Gerade Hochschulen sind auf langfristige Planungssicherheit angewiesen. Berufungen, Studiengänge, Forschungskooperationen – all dies lässt sich nicht von Jahr zu Jahr neu kalkulieren. Ein Hochschulpakt, der absehbar strukturelle Defizite produziert, verfehlt damit seinen Zweck. Statt Stabilität bringt er Unsicherheit, statt Perspektiven bringt er Rückzug. Das Vertrauen in die Bildungspolitik des Landes steht auf dem Spiel – und mit ihm die Attraktivität des Wissenschaftsstandorts Hessen insgesamt.
Dass ausgerechnet eine konservativ-liberale Koalition, die sich sonst auf wirtschaftliche Vernunft beruft, die ökonomischen Potenziale von Bildung und Forschung verkennt, wirkt paradox. Umso mehr braucht es jetzt politischen Druck – aus den Hochschulen selbst, aber auch aus der Gesellschaft. Denn die Frage, wie ein Land seine Hochschulen behandelt, ist immer auch eine Frage, wie es sich selbst sieht: als innovationsfreudig, bildungsfreundlich, zukunftsgewandt – oder als haushaltsverliebt, rückwärtsgewandt und resigniert.
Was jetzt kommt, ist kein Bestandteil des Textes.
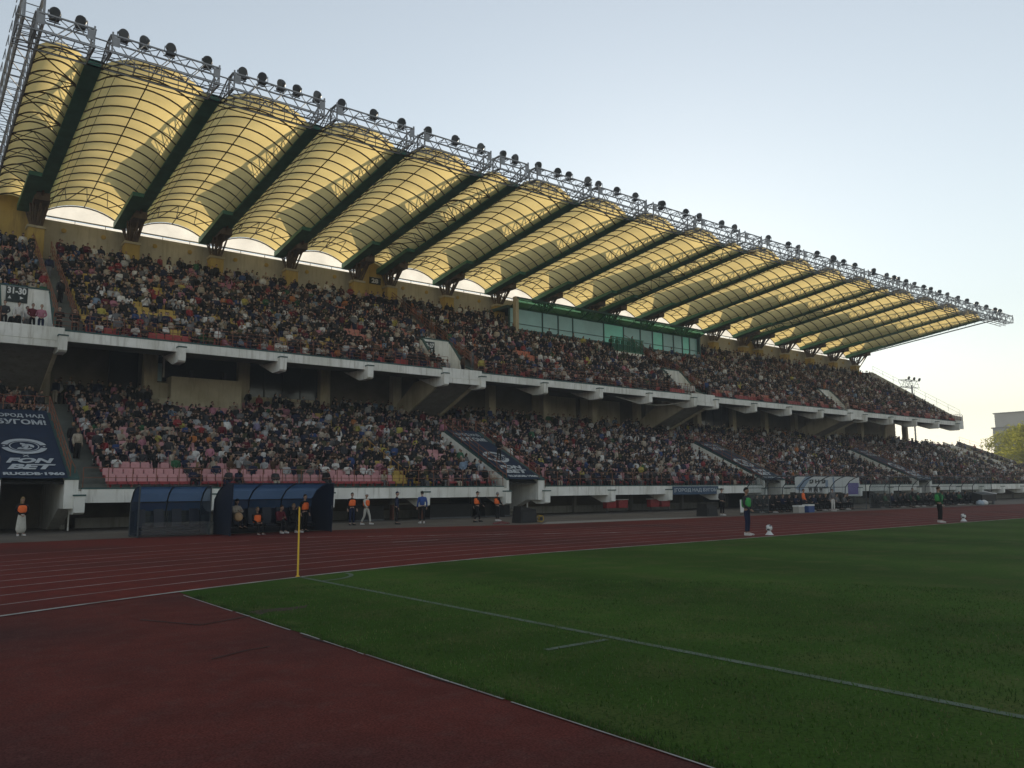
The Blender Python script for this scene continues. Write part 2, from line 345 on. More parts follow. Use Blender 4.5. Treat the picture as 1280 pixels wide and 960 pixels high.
# brackets and columns on each frame line
for x in [-2.5]+[XA4]+XS+[134.6, 141.2]:
    if x > 0:
        mb = MB(); mb.prismx([(44.62,1.76),(44.66,.95),(44.9,.86),(45.7,.86),(47.6,1.62),(47.6,2.2),(44.98,2.0),(44.98,1.76)], x-.24, x+.24)
        mb.box(x-.27, x+.27, 44.58, 44.98, 1.76, 1.84, 1); mb.build('lower_bracket', [WHITE, TEAL], GS)
        mb = MB(); mb.box(x-.12, x+.12, 49.0, 49.3, 0, 3.0); mb.build('underfloor_post', CONC, GS)
    if x < XEND-1:
        mb = MB(); mb.prismx([(52.5,11.08),(52.54,10.25),(52.7,10.14),(53.9,10.14),(56.2,10.95),(61.2,13.4),(61.2,14.6),(55.4,11.0),(52.98,11.0),(52.98,11.08)], x-.23, x+.23)
        mb.box(x-.27, x+.27, 52.46, 52.94, 11.08, 11.16, 1); mb.build('upper_bracket', [WHITE, TEAL], GS)
        mb = MB(); mb.box(x-.36, x+.36, 60.35, 61.0, 7.6, 13.3); mb.box(x+.37, x+.6, 60.6, 61.0, 7.6, 13.3); mb.build('column', CREAM, GS)
        mb = MB(); mb.box(x-.55, x+.55, 67.7, 68.7, 19.1, 21.75, 0); mb.box(x-.62, x+.62, 67.62, 68.78, 21.75, 21.93, 1); mb.build('pier', [YELL, CREAM], GS)
# rear parapet wall
mb = MB(); mb.box(XW, XEND, 69.2, 69.5, 18.6, 23.0); mb.build('rear_wall', mat('faded_cream_wall', (.47,.44,.36), .85, .08, 1.2, dark=(.38,.355,.29), darkscale=.4, streak=(.30,.27,.20)), GS)
mb = MB(); mb.tube((XW,69.35,23.32),(XEND,69.35,23.32), .06)
for i in range(62): mb.tube((XW+i*2.2,69.35,23.0),(XW+i*2.2,69.35,23.32), .03, 4)
mb.build('wall_top_rail', GREY, GS)
mb = MB()
for i, x in enumerate(XS[:-1]):
    if (i % 5) != 4:
        for t in (.3,.72): mb.lathe((x+M*t, 69.19, 22.3), (0,-1,0), [(0,.17),(.09,.19),(.1,.1)], 10)
mb.build('wall_lamps', YELL, GS)
# yellow stair heads between the blocks
for gi, (a, b) in enumerate(GAPS):
    mb = MB(); mb.prismx([(68.75,19.2),(69.19,19.2),(69.19,24.4),(68.75,24.4)], a+.62, b+.1)
    if gi == 0: mb.box(XW, a-.4, 69.02, 69.18, 19.2, 21.2)
    mb.build('stair_head_wall', YELL, GS)
# concourse wall behind the lower tier
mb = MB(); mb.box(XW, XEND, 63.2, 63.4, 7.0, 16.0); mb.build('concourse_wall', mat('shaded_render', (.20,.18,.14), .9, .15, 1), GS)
kinds = {0:'open',1:'suite',2:'glass',3:'dark',5:'dark',6:'dark',7:'dado',8:'dado',10:'dado',11:'glass',12:'dark',13:'dark',15:'dark',16:'dado',17:'dark',18:'dark'}
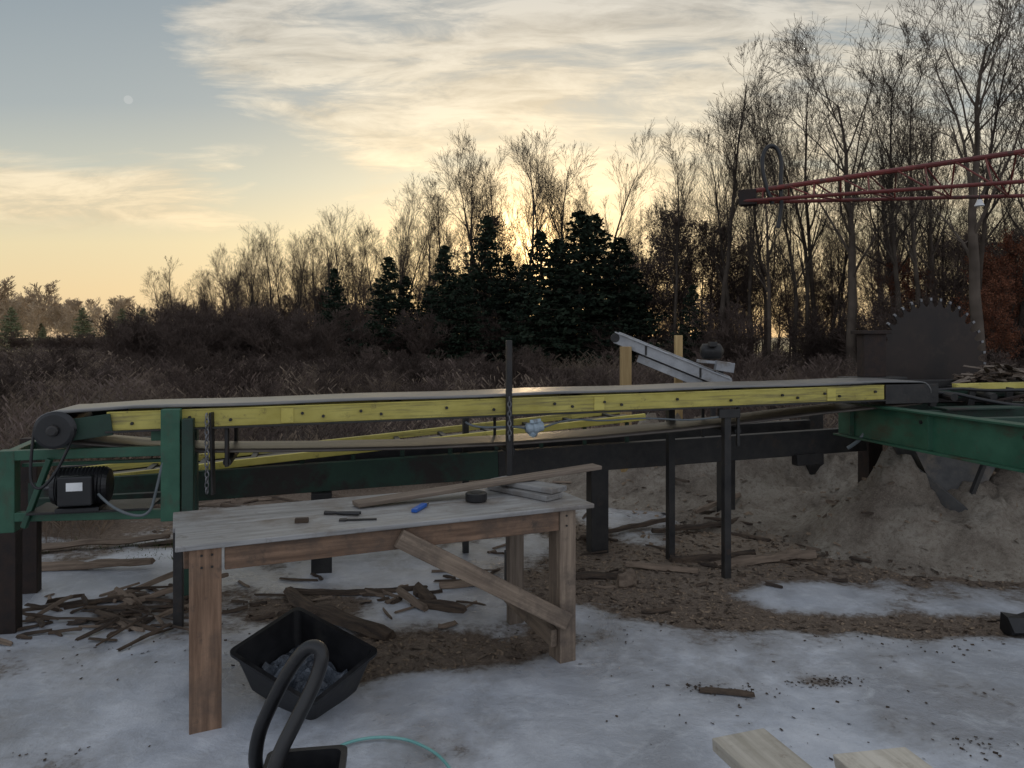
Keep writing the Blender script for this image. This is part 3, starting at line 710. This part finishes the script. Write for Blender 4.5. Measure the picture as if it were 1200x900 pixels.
pmesh('disc', vs, fs, M['blade'], sbl, mw=mw)
# bright carbide tips
xv = Vector((math.cos(math.radians(10)), math.sin(math.radians(10)), 0))
for k in range(nt_):
    a = 2 * math.pi * (k + .60) / nt_
    rd = xv * math.cos(a) + Vector((0, 0, math.sin(a)))
    beam('tooth_tip', cc + rd * (R * .965) , cc + rd * (R * 1.012), .018, .020, M['chainm'], sbl, bevel=.001)
lathe('collar', cc + ax * .004, cc + ax * .06, [(0, .07), (.3, .085), (.7, .085), (1, .07)], M['rust'], sbl)
cyl('arbor', cc + ax * .01, cc + ax * .7, .03, M['black'], sbl)
beam('arbor_bearing', cc + ax * .35 + Vector((0, 0, -.3)), cc + ax * .35 + Vector((0, 0, .05)), .12, .12, M['black'], sbl)
bk = empty('bark_pile')
for i in range(120):
    x = random.gauss(3.92, .20); zt = 1.295 + .14 * math.exp(-((x - 3.95) / .22) ** 2) * random.random()
    slab(x, random.gauss(6.12, .06) + (x - 4) * .15, random.uniform(.03, .17), random.uniform(.02, .05), random.uniform(-1, 1), .012, random.gauss(0, .3), random.choice([M['bark'], M['bark'], M['woodd']]), bk, z=zt)
hp = empty('sawdust_chute')
def frust(name, c0, a0, b0, c1, a1, b1, mat, parent, th=.006):
    V = []
    for c_, a, b_ in ((c0, a0, b0), (c1, a1, b1)):
        for sx_, sy_ in ((-1, -1), (1, -1), (1, 1), (-1, 1)):
            V.append((c_[0] + sx_ * a / 2, c_[1] + sy_ * b_ / 2, c_[2]))
    F = [(0, 1, 5, 4), (1, 2, 6, 5), (2, 3, 7, 6), (3, 0, 4, 7)]
    o = pmesh(name, V, F, mat, parent)
    sd = o.modifiers.new('s', 'SOLIDIFY'); sd.thickness = th
    return o
chm = make_mat('dusty_chute_steel', (.05, .05, .052), (.12, .115, .11), .7, 6, (1, 1, 1), .2, c3=(.2, .16, .12), s3=4, lo3=.5, hi3=.7)
frust('chute_body', (3.52, 6.15, .92), .85, .5, (3.44, 5.9, .30), .20, .22, chm, hp)
beam('chute_side', (3.05, 5.9, .66), (3.42, 5.62, .28), .03, .12, chm, hp)
beam('chute_brace', (3.72, 5.8, .86), (3.42, 5.66, .35), .03, .04, M['black'], hp)

# ---------------------------------------------------------------- small incline conveyor behind
ic = empty('incline_conveyor')
a_, b2 = Vector((1.10, 8.0, 1.64)), Vector((2.24, 7.7, 1.16))
dd = (b2 - a_).normalized(); sd_ = Vector((0.26, .96, 0)).normalized()
for k, t in enumerate((0, .34)):
    beam('side_rail_%d' % k, a_ + sd_ * t, b2 + sd_ * t, .03, .11, M['alu'], ic)
    beam('rail_lip_%d' % k, a_ + sd_ * (t - .01) + Vector((0, 0, .062)), b2 + sd_ * (t - .01) + Vector((0, 0, .062)), .06, .012, M['alu'], ic)
beam('bed', a_ + sd_ * .17 + Vector((0, 0, .0)), b2 + sd_ * .17, .30, .02, M['alu'], ic)
beam('under_pan', a_ + sd_ * .17 + dd * .25 - Vector((0, 0, .12)), b2 + sd_ * .17 - Vector((0, 0, .12)), .26, .08, M['alu'], ic)
for k in range(6):
    p = a_ + dd * (.15 + .18 * k)
    beam('flight_%d' % k, p + sd_ * .03 + Vector((0, 0, .03)), p + sd_ * .31 + Vector((0, 0, .03)), .02, .05, M['black'], ic)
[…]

Ein Appell zur Umkehr – Nicht am falschen Ende sparen
Noch ist der Hochschulpakt nicht beschlossen. Die Proteste sind laut, die Kritik fundiert. Hochschulen, Studierende, Verbände und Vertreter:innen der Politik fordern eine grundlegende Überarbeitung. Es geht nicht um luxuriöse Sonderausstattungen oder Elfenbeinturmträume. Es geht um funktionierende Hochschulen in einem Land, das auf kluge Köpfe, visionäre Ideen und fundiertes Wissen angewiesen ist.
Wer heute die Axt an die Wurzeln des Hochschulsystems legt, gefährdet nicht nur den akademischen Betrieb, sondern die Zukunftsfähigkeit ganzer Generationen. Bildung ist kein Kostenfaktor. Sie ist ein Versprechen. Und dieses Versprechen darf ein Land wie Hessen nicht brechen.